On Behalf of | Jan 26, 2021 | Education Law

In 2003, the U.S. Supreme Court ruled that universities cannot use race as the determining factor in admissions.

In that case, declined students argued that the University of Michigan illegally relied upon race in its admissions process. As evidence, the students showed that the university admitted more minority applicants than merit alone would explain.

The University of Michigan’s policy automatically awarded 20 out of 100 admissions points to anyone from an underrepresented minority. The high court found that giving this automatic boost amounted to an illegal, race-based quota system.

Therefore, the policy violated the Equal Protection Clause and federal anti-discrimination statutes.

More recently, a nonprofit group called Students for Fair Admissions sued Harvard University over its admissions policy. In Harvard’s case, every student was given a somewhat subjective “personal rating.” Points were awarded for things like courage and integrity.

Students for Fair Admissions claimed that Harvard’s personal rating system tended to favor African-Americans and Latinos to the detriment of Asian-Americans.

Was Harvard’s policy an illegal racial quota system?

A statistical analysis points the way

It may be possible to use a personal rating system to discriminate. In fact, before 1920, Harvard itself used a previous personal rating system to discriminate against Jews, according to the Courthouse News Service.

The First Circuit Court of Appeals looked into how many Asian-Americans were admitted vs. how many applied each year. It was looking for trends.

The court found “the amount by which the share of admitted Asian-American applicants fluctuates is greater than the amount by which the share of Asian-American applicants fluctuates.”

There was no clear statistical proof that the personal rating system disfavored Asian-Americans.

Similarly, the statistical evidence showed that the system did not automatically favor African-Americans and Latinos.
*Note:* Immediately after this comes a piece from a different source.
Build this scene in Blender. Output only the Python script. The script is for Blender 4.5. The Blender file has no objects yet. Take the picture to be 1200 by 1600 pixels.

The admission trends revealed “the opposite of what one would expect if Harvard imposed a quota,” wrote the court.

Therefore, the court decided, Harvard’s policy was not a discriminatory quota system.

This ruling means that colleges and universities can pay “some attention to numbers” of minorities admitted but cannot impose “a rigid quota.”

Students for Fair Admissions has also sued the University of North Carolina, claiming their admissions policies discriminate against Asians. The Justice Department has filed a similar lawsuit against Yale University.

Students for Fair Admissions says that it will appeal this ruling to the Supreme Court.